──────── Records supplied

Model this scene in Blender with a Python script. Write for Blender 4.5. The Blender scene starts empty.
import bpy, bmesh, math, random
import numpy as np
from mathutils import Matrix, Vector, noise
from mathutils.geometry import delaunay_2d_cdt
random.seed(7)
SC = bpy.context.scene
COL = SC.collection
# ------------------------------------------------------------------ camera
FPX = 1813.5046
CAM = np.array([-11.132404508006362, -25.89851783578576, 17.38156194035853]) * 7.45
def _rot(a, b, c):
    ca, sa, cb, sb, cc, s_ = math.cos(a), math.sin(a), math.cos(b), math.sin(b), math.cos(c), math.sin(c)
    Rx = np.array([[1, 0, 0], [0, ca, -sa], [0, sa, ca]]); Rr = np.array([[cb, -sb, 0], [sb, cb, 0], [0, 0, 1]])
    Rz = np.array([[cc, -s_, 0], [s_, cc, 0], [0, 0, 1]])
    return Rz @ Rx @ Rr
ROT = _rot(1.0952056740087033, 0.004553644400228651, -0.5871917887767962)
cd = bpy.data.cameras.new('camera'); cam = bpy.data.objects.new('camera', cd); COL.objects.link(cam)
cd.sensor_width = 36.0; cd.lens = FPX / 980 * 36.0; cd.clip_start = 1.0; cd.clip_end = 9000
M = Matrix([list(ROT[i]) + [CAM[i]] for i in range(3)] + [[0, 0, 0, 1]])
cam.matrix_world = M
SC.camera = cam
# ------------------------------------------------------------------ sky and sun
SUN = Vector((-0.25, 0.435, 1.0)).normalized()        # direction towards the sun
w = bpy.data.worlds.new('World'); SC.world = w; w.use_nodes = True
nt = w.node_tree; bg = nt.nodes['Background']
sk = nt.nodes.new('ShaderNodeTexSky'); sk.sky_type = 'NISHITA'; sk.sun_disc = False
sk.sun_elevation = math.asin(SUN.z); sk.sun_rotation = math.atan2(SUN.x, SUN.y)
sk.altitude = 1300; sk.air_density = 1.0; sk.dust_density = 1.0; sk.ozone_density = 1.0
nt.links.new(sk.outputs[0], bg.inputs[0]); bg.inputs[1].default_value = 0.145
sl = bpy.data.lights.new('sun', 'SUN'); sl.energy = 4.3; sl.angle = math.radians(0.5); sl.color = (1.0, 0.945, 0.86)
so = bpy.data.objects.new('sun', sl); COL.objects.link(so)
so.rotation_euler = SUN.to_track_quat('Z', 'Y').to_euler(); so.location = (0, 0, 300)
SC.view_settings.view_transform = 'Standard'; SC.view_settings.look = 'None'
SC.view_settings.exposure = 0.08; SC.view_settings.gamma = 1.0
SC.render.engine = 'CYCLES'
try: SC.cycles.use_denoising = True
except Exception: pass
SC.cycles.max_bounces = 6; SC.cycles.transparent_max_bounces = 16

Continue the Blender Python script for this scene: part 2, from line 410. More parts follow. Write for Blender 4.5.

────────────────

## Work required
Copy every line of the material, please, keeping it exactly the same.

## Right answer
Model this scene in Blender with a Python script. Write for Blender 4.5. The Blender scene starts empty.
import bpy, bmesh, math, random
import numpy as np
from mathutils import Matrix, Vector, noise
from mathutils.geometry import delaunay_2d_cdt
random.seed(7)
SC = bpy.context.scene
COL = SC.collection
# ------------------------------------------------------------------ camera
FPX = 1813.5046
CAM = np.array([-11.132404508006362, -25.89851783578576, 17.38156194035853]) * 7.45
def _rot(a, b, c):
    ca, sa, cb, sb, cc, s_ = math.cos(a), math.sin(a), math.cos(b), math.sin(b), math.cos(c), math.sin(c)
    Rx = np.array([[1, 0, 0], [0, ca, -sa], [0, sa, ca]]); Rr = np.array([[cb, -sb, 0], [sb, cb, 0], [0, 0, 1]])
    Rz = np.array([[cc, -s_, 0], [s_, cc, 0], [0, 0, 1]])
    return Rz @ Rx @ Rr
ROT = _rot(1.0952056740087033, 0.004553644400228651, -0.5871917887767962)
cd = bpy.data.cameras.new('camera'); cam = bpy.data.objects.new('camera', cd); COL.objects.link(cam)
cd.sensor_width = 36.0; cd.lens = FPX / 980 * 36.0; cd.clip_start = 1.0; cd.clip_end = 9000
M = Matrix([list(ROT[i]) + [CAM[i]] for i in range(3)] + [[0, 0, 0, 1]])
cam.matrix_world = M
SC.camera = cam
# ------------------------------------------------------------------ sky and sun
SUN = Vector((-0.25, 0.435, 1.0)).normalized()        # direction towards the sun
w = bpy.data.worlds.new('World'); SC.world = w; w.use_nodes = True
nt = w.node_tree; bg = nt.nodes['Background']
sk = nt.nodes.new('ShaderNodeTexSky'); sk.sky_type = 'NISHITA'; sk.sun_disc = False
sk.sun_elevation = math.asin(SUN.z); sk.sun_rotation = math.atan2(SUN.x, SUN.y)
sk.altitude = 1300; sk.air_density = 1.0; sk.dust_density = 1.0; sk.ozone_density = 1.0
nt.links.new(sk.outputs[0], bg.inputs[0]); bg.inputs[1].default_value = 0.145
sl = bpy.data.lights.new('sun', 'SUN'); sl.energy = 4.3; sl.angle = math.radians(0.5); sl.color = (1.0, 0.945, 0.86)
so = bpy.data.objects.new('sun', sl); COL.objects.link(so)
so.rotation_euler = SUN.to_track_quat('Z', 'Y').to_euler(); so.location = (0, 0, 300)
SC.view_settings.view_transform = 'Standard'; SC.view_settings.look = 'None'
SC.view_settings.exposure = 0.08; SC.view_settings.gamma = 1.0
SC.render.engine = 'CYCLES'
try: SC.cycles.use_denoising = True
except Exception: pass
SC.cycles.max_bounces = 6; SC.cycles.transparent_max_bounces = 16

Continue the Blender Python script for this scene: part 2, from line 410. More parts follow. Write for Blender 4.5.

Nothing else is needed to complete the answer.